Determined to create a convivial, domestic atmosphere, Loew devised the exhibition space as a ’70s-era conversation pit and employed carpet to project a residential vibe and establish a uniform ground for the varied pieces on view. “We approached the exhibition as we would an interior design project because the visitors are part of the installation,” says Loew, “rather than watching as if in a proscenium.”
With deep red carpet flowing like a river around islands of bare white floor and a monumental, curvilinear structure hanging over head, the space is immediately appealing, pulling one in for a closer look at the diverse display, which includes creations by Germane Barnes, Kwangho Lee, Bethan Laura Wood and Jay Sae Jung Oh, among others. One of the first ensembles one encounters features Rei Kawakubo’s severe, chainlike Kuba chair, Ania Jaworska’s Unit 6 Armchair (a highly lacquered piece topped with a casually draped comforter) and a lighted sculpture by Texas-born Nigerian-American Dozie Kanu made from a salvaged electrical burner, with carved marble boxing headgear as shades over very bright lights. “The trio,” says Fletcher, “is stunning, stimulating and very confrontational.”
In the audio component that accompanies the show, the designers discuss their own work and the ways in which design can define, exclude or empower. “There are times where I want to make an object that exists more on the end of being a design object,” says Kanu, who had his first solo museum show at the Studio Museum Harlem in 2019. “And there are times when I would like the work to exist more on the end of a sculptural object. But for the most part, I love the in-between.”
“When you look into anthropology, and we try to decipher how civilizations were living thousands of years ago, you look at their functional objects, at the way they were eating, the way they were sitting, the way they were living,” notes Mexico’s Fernando Laposse. “I think it’s a very powerful way of just recording time, and the state of our society.”
London-based Bethan Laura Wood was drawn to design because of its physicality. “It’s an area of creativity that connects or interacts with everybody every day in some form…the things that we surround ourselves with, that we fall in love with,” she says. “And I think I’ve always been drawn to the challenge and the beauty in making and exploring all the things that inhabit that kind of space.”

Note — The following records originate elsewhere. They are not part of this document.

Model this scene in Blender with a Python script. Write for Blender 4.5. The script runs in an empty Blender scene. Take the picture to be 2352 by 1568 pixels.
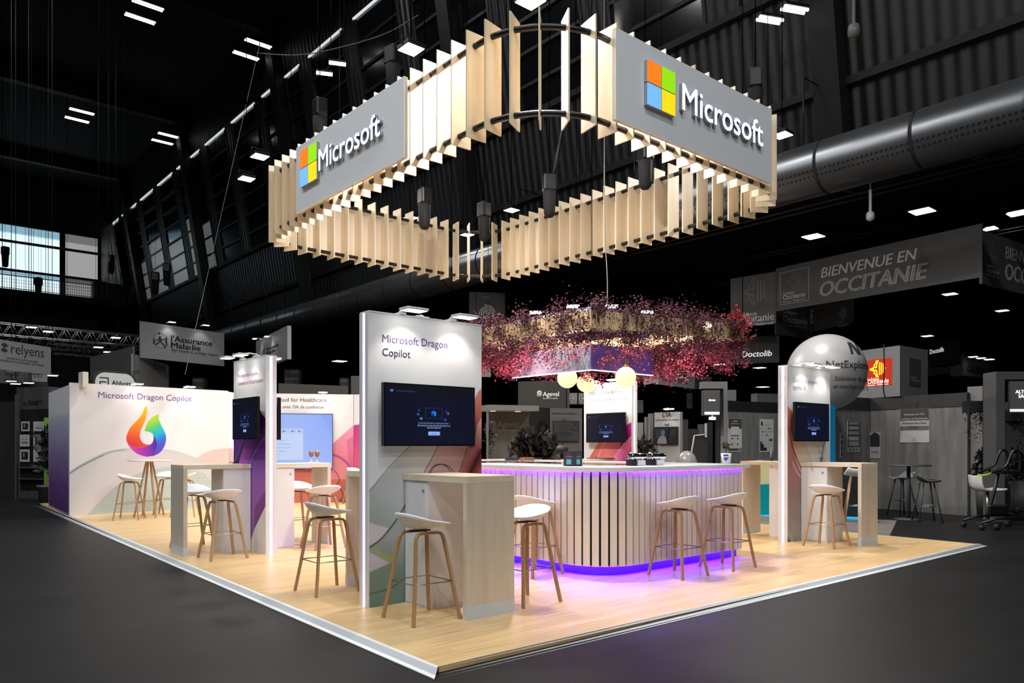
import bpy, math, random
import numpy as np
from mathutils import Vector, Matrix
R = math.radians
random.seed(7); np.random.seed(7)
SC = bpy.context.scene
COL = SC.collection

# ---------------------------------------------------------------- camera, world, exposure, big lights
FPX, HOR, CAMZ = 1766.0, 1022.0, 1.43          # focal length in px of the 2352 px frame, horizon row, eye height
YAW = math.atan(2058.0 / 1766.0)
FW = (math.cos(YAW), math.sin(YAW)); RT = (math.sin(YAW), -math.cos(YAW))
cd = bpy.data.cameras.new('camera'); cam = bpy.data.objects.new('camera', cd); COL.objects.link(cam)
cam.location = (0, 0, CAMZ); cam.rotation_euler = (R(90), 0, YAW - R(90))
cd.sensor_width = 36; cd.lens = FPX / 2352 * 36; cd.shift_y = (HOR - 784) / 2352
cd.clip_start = .05; cd.clip_end = 300
SC.camera = cam
w = bpy.data.worlds.new('world'); SC.world = w; w.use_nodes = True
w.node_tree.nodes['Background'].inputs[0].default_value = (.8, .9, 1, 1)
w.node_tree.nodes['Background'].inputs[1].default_value = .02
vs = SC.view_settings
vs.view_transform = 'Standard'; vs.look = 'None'; vs.exposure = 0.0; vs.gamma = 1; vs.use_curve_mapping = False

def lin(c):
    out = []
    for x in c[:3]:
        x = x / 255.0
        out.append(x / 12.92 if x <= .04045 else ((x + .055) / 1.055) ** 2.4)
    return out

def lamp(kind, loc, target, power, color=(255, 249, 242), size=.3, angle=60, blend=.6, name='light'):
    l = bpy.data.lights.new(name, kind); l.energy = power; l.color = lin(color)
    if kind == 'AREA': l.shape = 'DISK'; l.size = size; l.spread = R(angle)
    if kind == 'SPOT': l.spot_size = R(angle); l.spot_blend = blend; l.shadow_soft_size = size
    o = bpy.data.objects.new(name, l); COL.objects.link(o); o.location = loc
    o.rotation_euler = (Vector(target) - Vector(loc)).to_track_quat('-Z', 'Y').to_euler()
    return o

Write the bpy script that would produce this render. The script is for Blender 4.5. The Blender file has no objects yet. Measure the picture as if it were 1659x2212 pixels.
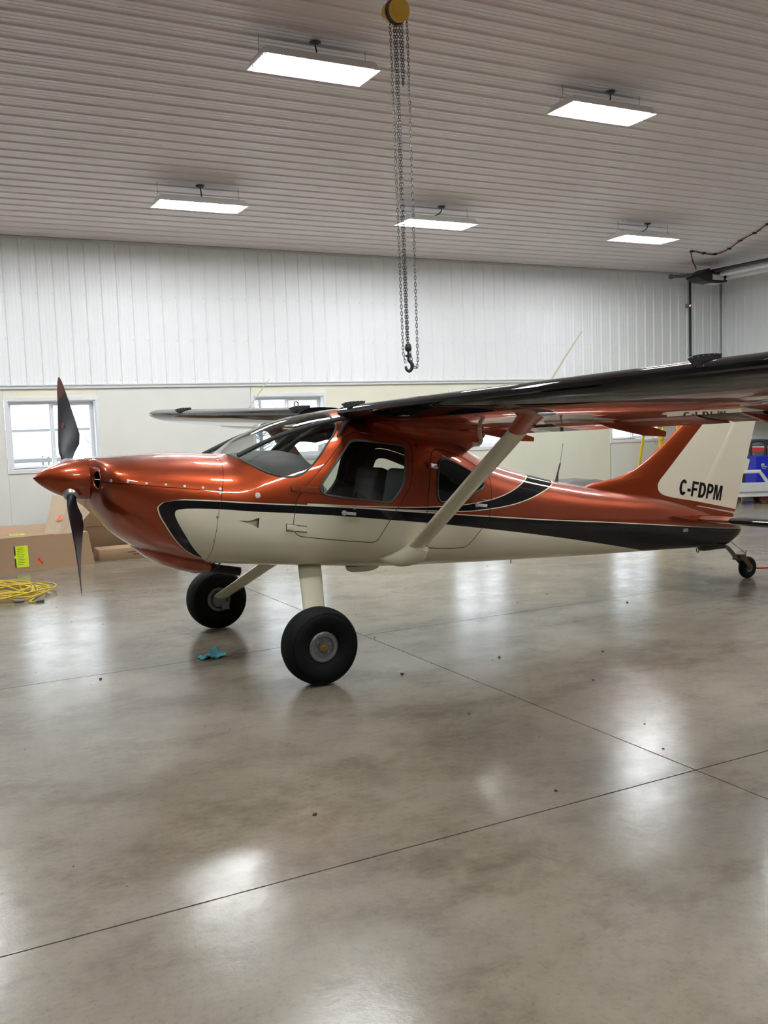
import bpy, bmesh, math, random
from mathutils import Vector, Matrix
from mathutils.bvhtree import BVHTree
from mathutils import noise as mnoise
from mathutils.geometry import tessellate_polygon
random.seed(7)
scene = bpy.context.scene
COL = scene.collection
PI = math.pi

# ------------------------------------------------------------------ camera
CAM_H = 1.70
YAW, PITCH, ROLL = math.radians(27.414), math.radians(-5.25), math.radians(-2.02)
fw = Vector((math.sin(YAW)*math.cos(PITCH), math.cos(YAW)*math.cos(PITCH), math.sin(PITCH)))
rt = Vector((math.cos(YAW), -math.sin(YAW), 0))
up = rt.cross(fw)
r2 = math.cos(ROLL)*rt + math.sin(ROLL)*up
u2 = -math.sin(ROLL)*rt + math.cos(ROLL)*up
cam = bpy.data.cameras.new('camera')
cam.sensor_fit = 'VERTICAL'; cam.sensor_height = 36.0; cam.sensor_width = 27.0
cam.lens = 2050.0/2212.0*36.0
cam.clip_end = 300
camo = bpy.data.objects.new('camera', cam); COL.objects.link(camo)
M = Matrix.Identity(4)
for i in range(3):
    M[i][0], M[i][1], M[i][2] = r2[i], u2[i], -fw[i]
M[0][3], M[1][3], M[2][3] = 0, 0, CAM_H
camo.matrix_world = M
scene.camera = camo

# ------------------------------------------------------------------ world, light level, exposure
world = bpy.data.worlds.new('overcast_sky'); scene.world = world
world.use_nodes = True
bg = world.node_tree.nodes['Background']
bg.inputs[0].default_value = (0.90, 0.95, 1.0, 1)
bg.inputs[1].default_value = 3.6
TUBE_STRENGTH = 74.0
scene.view_settings.view_transform = 'Standard'
scene.view_settings.look = 'None'
scene.view_settings.gamma = 1.0
scene.view_settings.use_curve_mapping = False
scene.view_settings.exposure = 0.30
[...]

Here, Wood riffs on the concept of the “fancy-pantsy” chandelier, with a pendant of handblown Pyrex she calls Criss Cross Kite, created in collaboration with Venetian glass artisan Pietro Viero. Assembled with such pieces as Gaetano Pesce’s Seaweed chair and Nathalie du Pasquier’s Royal chaise, her work and that of her fellow designers generate an open-ended, free-flowing musing on the visual, physical and expressive power of the objects that populate our built environments.